Стоит отметить, что на самом последнем этапе своей работы Микеланджело вдруг отказался от минимализма, который предпочитал при трактовке сюжетов второй половины свода, – «Медный змий» представляет собой сложную композицию, включающую в себя более двадцати перекрученных тел. Растянувшаяся работа над этим парусом – он потребовал непомерных усилий, тридцать джорнат, или около полутора месяцев, – стала одной из причин того, почему Микеланджело не успел дописать фреску и вернуться во Флоренцию в конце сентября, как рассчитывал. Больше времени ушло только на два панно из Книги Бытия, написанные тремя годами ранее. Может, Микеланджело и не терпелось закончить работу, однако его творческое честолюбие явно не уменьшилось.

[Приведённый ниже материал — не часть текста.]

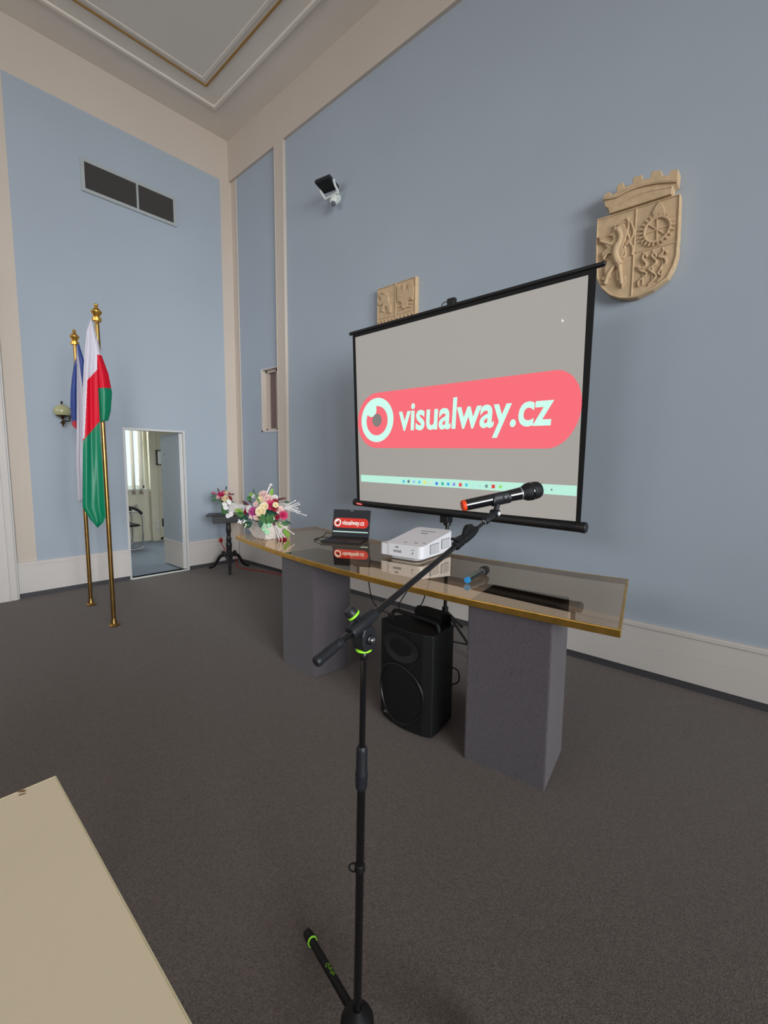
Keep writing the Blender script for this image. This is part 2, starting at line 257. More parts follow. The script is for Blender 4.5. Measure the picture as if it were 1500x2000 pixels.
# ---------------------------------------------------------------- mesh builder
def V(*a): return Vector(a)
class MB:
    def __init__(s): s.v = []; s.f = []; s.mi = []; s.mats = []; s.sm = []
    def _m(s, name):
        if name not in s.mats: s.mats.append(name)
        return s.mats.index(name)
    def add(s, verts, faces, m, smooth=False):
        b = len(s.v); s.v += [Vector(v) for v in verts]; k = s._m(m)
        for f in faces: s.f.append(tuple(b+i for i in f)); s.mi.append(k); s.sm.append(smooth)
        return s
    def box(s, a, b, m, M4=None):
        x0, y0, z0 = a; x1, y1, z1 = b
        vs = [V(x, y, z) for z in (z0, z1) for y in (y0, y1) for x in (x0, x1)]
        if M4: vs = [M4 @ v for v in vs]
        return s.add(vs, [(0,2,3,1),(4,5,7,6),(0,1,5,4),(2,6,7,3),(0,4,6,2),(1,3,7,5)], m)
    def quad(s, a, b, c, d, m): return s.add([a, b, c, d], [(0,1,2,3)], m)
    def lathe(s, prof, origin, axis=(0,0,1), m='black', n=20, ref=None):
        """prof: list of (radius, distance along axis)"""
        ax = Vector(axis).normalized(); o = Vector(origin)
        r = Vector(ref) if ref else (V(1,0,0) if abs(ax.x) < 0.8 else V(0,1,0))
        u = (r - ax*r.dot(ax)).normalized(); w = ax.cross(u)
        vs, fs = [], []
        for (rad, t) in prof:
            for k in range(n):
                a = 2*math.pi*k/n; vs.append(o + ax*t + (u*math.cos(a)+w*math.sin(a))*max(rad, 1e-5))
        for i in range(len(prof)-1):
            for k in range(n):
                k2 = (k+1) % n; fs.append((i*n+k, i*n+k2, (i+1)*n+k2, (i+1)*n+k))
        fs.append(tuple(range(n-1, -1, -1))); fs.append(tuple((len(prof)-1)*n+k for k in range(n)))
        return s.add(vs, fs, m, True)
    def cyl(s, p0, p1, r0, r1=None, m='black', n=16):
        p0, p1 = Vector(p0), Vector(p1); d = p1-p0
        return s.lathe([(r0, 0), (r0 if r1 is None else r1, d.length)], p0, d, m, n)
    def tube(s, pts, r, m, n=8, closed=False, taper=None):
        pts = [Vector(p) for p in pts]; N = len(pts); vs, fs = [], []; prev = None
        for i, p in enumerate(pts):
            if closed: t = pts[(i+1) % N]-pts[i-1]
            else: t = pts[min(i+1, N-1)]-pts[max(i-1, 0)]
            t.normalize()
            if prev is None:
                u = t.orthogonal().normalized()
            else:
                u = (prev - t*prev.dot(t)).normalized()
            prev = u; w = t.cross(u); rr = r*(taper(i/(N-1)) if taper else 1)
            for k in range(n):
                a = 2*math.pi*k/n; vs.append(p+(u*math.cos(a)+w*math.sin(a))*rr)
        for i in range(N if closed else N-1):
            j = (i+1) % N
            for k in range(n):
                k2 = (k+1) % n; fs.append((i*n+k, i*n+k2, j*n+k2, j*n+k))
        if not closed: fs.append(tuple(range(n-1, -1, -1))); fs.append(tuple((N-1)*n+k for k in range(n)))
        return s.add(vs, fs, m, True)
    def sphere(s, c, r, m, n=14, k=8, sc=(1,1,1)):
        c = Vector(c); vs, fs = [], []
        for i in range(k+1):
            th = math.pi*i/k
            for j in range(n):
                a = 2*math.pi*j/n
                vs.append(c+V(sc[0]*r*math.sin(th)*math.cos(a), sc[1]*r*math.sin(th)*math.sin(a), sc[2]*r*math.cos(th)))
        for i in range(k):
            for j in range(n):
                j2 = (j+1) % n; fs.append((i*n+j, (i+1)*n+j, (i+1)*n+j2, i*n+j2))
        return s.add(vs, fs, m, True)
    def prism(s, poly, f0, f1, m):
        """poly: 2-D points; f0/f1 map a 2-D point to the back / front 3-D point"""
        n = len(poly); a = [Vector(f0(p)) for p in poly]; b = [Vector(f1(p)) for p in poly]
        tris = tessellate_polygon([[V(p[0], p[1], 0) for p in poly]])
        fs = [tuple(n+i for i in t) for t in tris] + [tuple(reversed(t)) for t in tris]
        fs += [(i, (i+1) % n, n+(i+1) % n, n+i) for i in range(n)]
        return s.add(a+b, fs, m)
    def build(s, name, parent=None, bevel=0, seg=2, subsurf=0, origin=None):
        me = bpy.data.meshes.new(name)
        off = wloc(parent) if parent else Vector(origin) if origin is not None else None
        if off is None:
            xs = [v.x for v in s.v]; ys = [v.y for v in s.v]; zs = [v.z for v in s.v]
            off = V((min(xs)+max(xs))/2, (min(ys)+max(ys))/2, min(zs))
        me.from_pydata([tuple(v-off) for v in s.v], [], s.f)
        for n in s.mats: me.materials.append(M[n])
        me.polygons.foreach_set('material_index', s.mi); me.polygons.foreach_set('use_smooth', s.sm)
        bm = bmesh.new(); bm.from_mesh(me); bmesh.ops.recalc_face_normals(bm, faces=bm.faces); bm.to_mesh(me); bm.free()
        me.update()
        if any(s.sm):
            try: me.set_sharp_from_angle(angle=math.radians(40))
            except Exception: pass
        o = bpy.data.objects.new(name, me); COL.objects.link(o)
        if parent: o.parent = parent
        else: o.location = off
        if bevel:
            b = o.modifiers.new('bevel', 'BEVEL'); b.width = bevel; b.segments = seg; b.limit_method = 'ANGLE'; b.angle_limit = math.radians(35)
        if subsurf:
            b = o.modifiers.new('sub', 'SUBSURF'); b.levels = subsurf; b.render_levels = subsurf
        return o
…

«Медный змий» представляет собой сцену из Книги Чисел: израильтяне, блуждающие в пустыне, начинают роптать на голод и жажду, и тогда Бог, раздраженный их жалобами, насылает на них еще худшую напасть – змей с ядовитыми зубами. Оставшиеся в живых умоляют Моисея избавить их от страшной смерти, и тогда Бог повелевает выковать медного змея и поднять точно знамя. Моисей покорно создает змея и устанавливает на столбе, «и когда змей ужалил человека, он, взглянув на медного змея, оставался жив» (Числ. 21: 9). Как и Аман, распятый в позе летящего орла на дереве, медный змей был символом Распятия и, соответственно, напоминал о спасении, дарованном Христом. Христос сам проводит такое сравнение в одном из Евангелий. По словам святого Иоанна, «и как Моисей вознес змию в пустыне, – говорит он Никодиму, – так должно вознесену быть ыну Человеческому, дабы всякий, верующий в Него, не погиб, но имел жизнь вечную» (Ин. 3: 14–15).

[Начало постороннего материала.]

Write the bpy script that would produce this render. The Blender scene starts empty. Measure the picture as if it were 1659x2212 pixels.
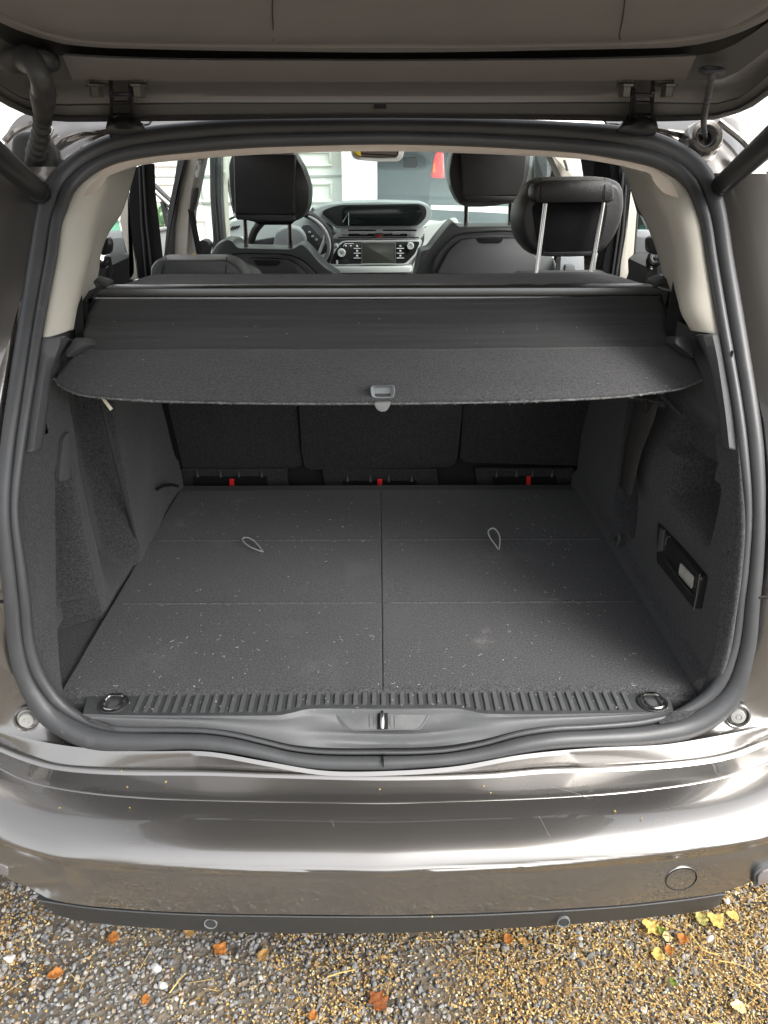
import bpy, bmesh, math, random
import numpy as np
from mathutils import Vector, Matrix, noise as mnoise

random.seed(7)
sc = bpy.context.scene
COL = sc.collection
R = math.radians

# ---------------------------------------------------------------- camera
FPX, CX, CY, CAMH = 1597.0, 829.5, 1106.0, 1.48
PITCH, YAW = R(25.8), R(0.467)
cam_d = bpy.data.cameras.new('camera')
cam = bpy.data.objects.new('camera', cam_d)
COL.objects.link(cam)
cam.location = (0, 0, CAMH)
cam.rotation_euler = (math.pi / 2 - PITCH, 0, -YAW)
cam_d.sensor_fit = 'VERTICAL'
cam_d.sensor_height = 36.0
cam_d.sensor_width = 27.0
cam_d.lens = FPX / 2212.0 * 36.0
cam_d.clip_start = 0.02
cam_d.clip_end = 500
sc.camera = cam

# ---------------------------------------------------------------- sky, sun, exposure
SUN_EL, SUN_AZ = 44.0, 128.0          # azimuth measured from +Y (into the car) clockwise
world = bpy.data.worlds.new('World')
sc.world = world
world.use_nodes = True
wn, wl = world.node_tree.nodes, world.node_tree.links
wn.clear()
w_out = wn.new('ShaderNodeOutputWorld')
w_bg = wn.new('ShaderNodeBackground')
sky = wn.new('ShaderNodeTexSky')
sky.sky_type = 'NISHITA'
sky.sun_disc = False
sky.sun_elevation = R(SUN_EL)
sky.sun_rotation = R(SUN_AZ)
sky.air_density = 1.0
sky.dust_density = 4.0
sky.ozone_density = 1.0
w_hs = wn.new('ShaderNodeHueSaturation')
w_hs.inputs['Saturation'].default_value = 0.16
wl.new(sky.outputs[0], w_hs.inputs['Color'])
wl.new(w_hs.outputs[0], w_bg.inputs['Color'])
w_bg.inputs['Strength'].default_value = 0.15
wl.new(w_bg.outputs[0], w_out.inputs['Surface'])

sun_d = bpy.data.lights.new('sun', 'SUN')
sun = bpy.data.objects.new('sun', sun_d)
COL.objects.link(sun)
sun_d.energy = 1.0
sun_d.angle = R(30)
sun_d.color = (1.0, 0.95, 0.87)
az, el = R(SUN_AZ), R(SUN_EL)
to_sun = Vector((math.sin(az) * math.cos(el), math.cos(az) * math.cos(el), math.sin(el)))
sun.rotation_euler = to_sun.to_track_quat('Z', 'Y').to_euler()
sun.location = (3, -3, 8)

vs = sc.view_settings
vs.view_transform = 'Standard'
vs.look = 'None'
vs.gamma = 1.0
vs.use_curve_mapping = False
vs.exposure = 1.45

# ---------------------------------------------------------------- where a sight line meets the place
_f = Vector((math.sin(YAW) * math.cos(PITCH), math.cos(YAW) * math.cos(PITCH), -math.sin(PITCH)))
_r = Vector((math.cos(YAW), -math.sin(YAW), 0))
_u = _r.cross(_f)
CAM = Vector((0, 0, CAMH))
def ray(px, py): return _f + _r * ((px - CX) / FPX) - _u * ((py - CY) / FPX)
def PY(px, py, Y):
    d = ray(px, py); return CAM + d * (Y / d.y)
def PZ(px, py, z):
    d = ray(px, py); return CAM + d * ((z - CAMH) / d.z)
def PX(px, py, x):
    d = ray(px, py); return CAM + d * (x / d.x)
def interp(v, tab):
    if v <= tab[0][0]: return tab[0][1]
    for (a, fa), (b, fb) in zip(tab, tab[1:]):
        if v <= b: return fa + (fb - fa) * (v - a) / (b - a)
    return tab[-1][1]
def solve(px, py, F):
    d = ray(px, py); lo, hi = 0.2, 8.0
    for _ in range(40):
        m = (lo + hi) / 2; p = CAM + d * m
        if p.y < F(p.z, p.x): lo = m
        else: hi = m
    return CAM + d * lo
REAR = [(0.30, .885), (.50, .90), (.565, .915), (.62, .925), (.69, .93), (.85, .945), (1.0, .985), (1.1, 1.04), (1.2, 1.11),
        (1.3, 1.19), (1.4, 1.27), (1.5, 1.36), (1.6, 1.45), (1.7, 1.54)]
def FS(z, x): return interp(z, REAR) + .19 * x * x      # the slanting rear opening of the car
def SS(px, py, off=0.0): return solve(px, py, lambda z, x: FS(z, x) + off)
def hatch_z(Y, off=0.0): return 1.527 + .28 * (1.30 - Y) + off
def PH(px, py, off=0.0):                                # on the underside of the raised tailgate
    d = ray(px, py)
    t = (1.527 + .28 * 1.30 + off - CAMH) / (d.z + .28 * d.y)
    return CAM + d * t

# ---------------------------------------------------------------- mesh helpers
def V(*a): return Vector(a)
def spline(pts, n, closed=False):
    pts = [Vector(p) for p in pts]
    m = len(pts)
    if m == 2 and not closed:
        return [pts[0].lerp(pts[1], i / (n - 1)) for i in range(n)]
    dense = []
    segs = m if closed else m - 1
    for i in range(segs):
        if closed: p0, p1, p2, p3 = pts[(i - 1) % m], pts[i], pts[(i + 1) % m], pts[(i + 2) % m]
        else: p0, p1, p2, p3 = pts[max(i - 1, 0)], pts[i], pts[i + 1], pts[min(i + 2, m - 1)]
        for k in range(12):
            t = k / 12
            # centripetal-ish tangents limited by neighbour length
            l0, l1, l2 = (p1 - p0).length, (p2 - p1).length, (p3 - p2).length
            t1 = (p2 - p0) * (l1 / max(l0 + l1, 1e-9)) if l0 > 1e-9 else (p2 - p1)
            t2 = (p3 - p1) * (l1 / max(l1 + l2, 1e-9)) if l2 > 1e-9 else (p2 - p1)
            h00, h10, h01, h11 = 2*t**3-3*t*t+1, t**3-2*t*t+t, -2*t**3+3*t*t, t**3-t*t
            dense.append(p1 * h00 + t1 * h10 + p2 * h01 + t2 * h11)
    dense.append(pts[0].copy() if closed else pts[-1].copy())
    L = [0.0]
    for a, b in zip(dense, dense[1:]): L.append(L[-1] + (b - a).length)
    out, j = [], 0
    cnt = n if closed else n - 1
    for i in range(n):
        s = L[-1] * i / cnt
        while j < len(L) - 2 and L[j + 1] < s: j += 1
        seg = L[j + 1] - L[j]
        out.append(dense[j].lerp(dense[j + 1], (s - L[j]) / seg if seg > 1e-12 else 0))
    return out
def grid(bm, rows, close_u=False, close_v=False):
    vv = [[bm.verts.new(p) for p in r] for r in rows]
    nr, nc = len(vv), len(vv[0])
    for i in range(nr if close_v else nr - 1):
        for j in range(nc if close_u else nc - 1):
            a, b, c, d = vv[i][j], vv[i][(j + 1) % nc], vv[(i + 1) % nr][(j + 1) % nc], vv[(i + 1) % nr][j]
            try: bm.faces.new((a, b, c, d))
            except ValueError: pass
    return vv
def loft(bm, curves, n, closed=False, sub=1):
    rows = [spline(c, n, closed) for c in curves]
    if sub > 1:
        out = []
        cols = [spline([r[j] for r in rows], (len(rows) - 1) * sub + 1) if len(rows) > 2 else None for j in range(n)]
        if cols[0] is None:
            for i in range(sub + 1): out.append([rows[0][j].lerp(rows[1][j], i / sub) for j in range(n)])
        else:
            for i in range((len(rows) - 1) * sub + 1): out.append([cols[j][i] for j in range(n)])
        rows = out
    return grid(bm, rows, close_u=closed)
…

Эскиз фигуры распятого Амана для фрески в Сикстинской капелле
Микеланджело рьяно принялся за эту композицию. Сюжет явно был ему по душе благодаря очевидным параллелям между обреченными на смерть израильтянами и фигурами, борющимися со змеями в «Лаокооне». На более ранних изображениях не представлены фигуры, обвитые змеями, – вместо этого внимание зрителя сосредоточено на Моисее, возносящем змея на столп[462]. Микеланджело вообще исключил Моисея из композиции и сосредоточился на обреченных израильтянах. Соответственно сцена по большому счету вся гимн его любимому мотиву: напряжению мышц и причудливо изогнутым телам – в данном случае перед нами плотная группа полуобнаженных фигур, которые корчатся в кольцах ядовитых змей.

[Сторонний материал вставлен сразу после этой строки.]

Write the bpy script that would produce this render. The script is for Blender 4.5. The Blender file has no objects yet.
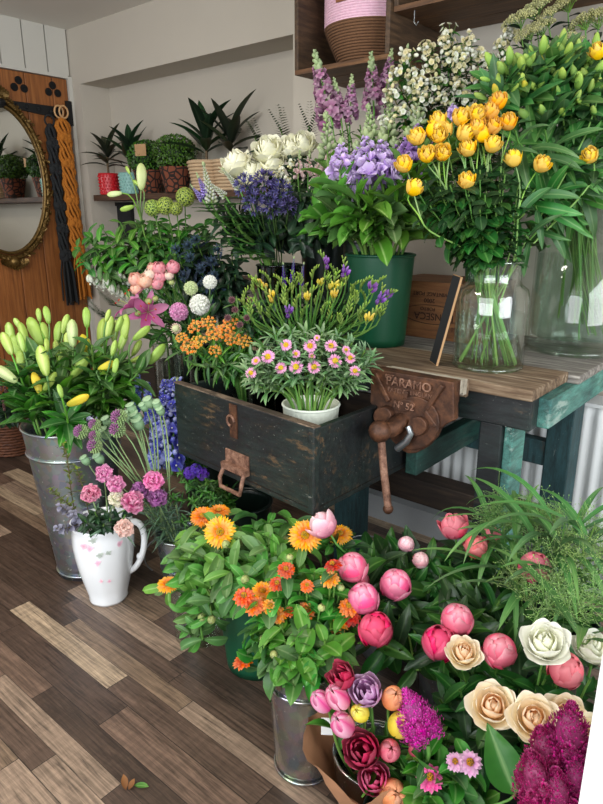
import bpy, bmesh, math, random
from mathutils import Vector as V, Matrix, Quaternion, noise as mnoise
from math import sin, cos, pi, radians, sqrt
R = random.Random(7)
COL = bpy.context.scene.collection
TAU = 2*pi
# ------------------------------------------------------------------ camera
F = 630.; PITCH = radians(16.5); YAW = radians(40); CH = 1.25
def at(u, v, z=None, X=None, Y=None, d=None):
    x = (u-301.5)/F; y = (402-v)/F
    zz = y*cos(PITCH)-sin(PITCH); f = cos(PITCH)+y*sin(PITCH)
    r = V((x*cos(YAW)-f*sin(YAW), x*sin(YAW)+f*cos(YAW), zz))
    if z is not None: s = (z-CH)/r.z
    elif X is not None: s = X/r.x
    elif Y is not None: s = Y/r.y
    else: s = d
    return V((0, 0, CH))+r*s
cam = bpy.data.cameras.new('camera'); camo = bpy.data.objects.new('camera', cam); COL.objects.link(camo)
camo.location = (0, 0, CH); camo.rotation_euler = (pi/2-PITCH, 0, YAW)
cam.sensor_width = 36; cam.lens = F/804*36; cam.clip_start = .05
bpy.context.scene.camera = camo
CAMP = V((0, 0, CH))
# ------------------------------------------------------------------ materials
MATS = {}
def nt(name):
    m = bpy.data.materials.new(name); m.use_nodes = True
    n = m.node_tree.nodes; n.clear()
    out = n.new('ShaderNodeOutputMaterial'); b = n.new('ShaderNodeBsdfPrincipled')
    m.node_tree.links.new(b.outputs[0], out.inputs[0]); MATS[name] = m
    return m, n, m.node_tree.links.new, b, out
def srgb(h):
    if isinstance(h, str):
        h = h.lstrip('#'); c = [int(h[i:i+2], 16)/255 for i in (0, 2, 4)]
    else: c = h
    return tuple((x/12.92 if x <= .04045 else ((x+.055)/1.055)**2.4) for x in c)+(1,)
def ramp(n, stops):
    r = n.new('ShaderNodeValToRGB'); e = r.color_ramp.elements
    while len(e) < len(stops): e.new(.5)
    for i, (p, c) in enumerate(stops):
        e[i].position = p; e[i].color = srgb(c)
    return r
def mixc(n, L, fac, a, b, mode='MIX'):
    m = n.new('ShaderNodeMix'); m.data_type = 'RGBA'; m.blend_type = mode
    for sock, val in ((m.inputs[0], fac), (m.inputs[6], a), (m.inputs[7], b)):
        if hasattr(val, 'is_output'): L(val, sock)
        else: sock.default_value = val
    return m.outputs[2]
def noise(n, L, scale, detail=4, coord='Object', sc=(1, 1, 1), rough=.55):
    t = n.new('ShaderNodeTexCoord'); mp = n.new('ShaderNodeMapping'); mp.inputs['Scale'].default_value = sc
    L(t.outputs[coord], mp.inputs[0])
    z = n.new('ShaderNodeTexNoise'); z.inputs['Scale'].default_value = scale; z.inputs['Detail'].default_value = detail
    z.inputs['Roughness'].default_value = rough
    L(mp.outputs[0], z.inputs[0]); return z.outputs[0]
def bump(n, L, b, h, dist=.002, st=.6):
    bp = n.new('ShaderNodeBump'); bp.inputs['Distance'].default_value = dist; bp.inputs['Strength'].default_value = st
    L(h, bp.inputs['Height']); L(bp.outputs[0], b.inputs['Normal'])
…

Помимо Лаокоона и его сыновей, конвульсивно извивающиеся фигуры на правой стороне паруса напоминают одновременно и воинов из «Битвы при Кашине», и полулюдей из «Битвы кентавров» – из последней композиции Микеланджело напрямую позаимствовал позу одного из израильтян[463]. Сцена, изображающая людей обреченных, также напоминает «Потоп». Однако в «Медном змие», написанном на более тесном и вогнутом участке поверхности, чем «Потоп», Микеланджело наглядно показывает, насколько более смелой и мастеровитой стала его техника после четырех лет, проведенных на лесах. Некоторые фигуры не только демонстрируют фирменные «закрученные» позы, но и очень грамотно сокращены, а композицию в целом отличает их гармоничное взаиморасположение, в том числе и на сложных участках между острыми углами паруса. Сверкающие оранжево-зеленые тона, превращающие сцену в визуальную доминанту, придающие композиции законченность и единство, – еще одна очевидная удача мастера.
История медного змия импонировала Микеланджело не только в художественном, но и в религиозном плане. Она была написана вскоре после расправы в Прато и отражала его веру, сформировавшуюся в основном под влиянием Савонаролы, в то, что испорченность человеческой природы неизбежно повлечет за собой кары и страдания, а спастись можно, только воззвав к Господу о прощении. Израильтяне сбились с пути истинного и навлекли на себя змей; аналогичным образом грехи флорентийцев привели, как он пишет отцу, к явлению Рамона Кардоны и его воинов-испанцев – они были насланы разгневанным божеством. «Мы должны всецело подчиниться воле Господа и признать собственную греховность, – писал он Лодовико вскоре после кровавой расправы, – ибо только она одна и навлекла на нас эти напасти»[464]. Это рассуждение фактически повторяет слова Савонаролы о том, что армия Карла VIII накажет Флоренцию за ее грехи. Когда Микеланджело расписывал парус, в ушах его, возможно, звучал голос Савонаролы: «О Флоренция, о Флоренция, о Флоренция, за грехи твои, жестокость, алчность и сластолюбие, за высокомерие твое ждут тебя многие беды и горести!»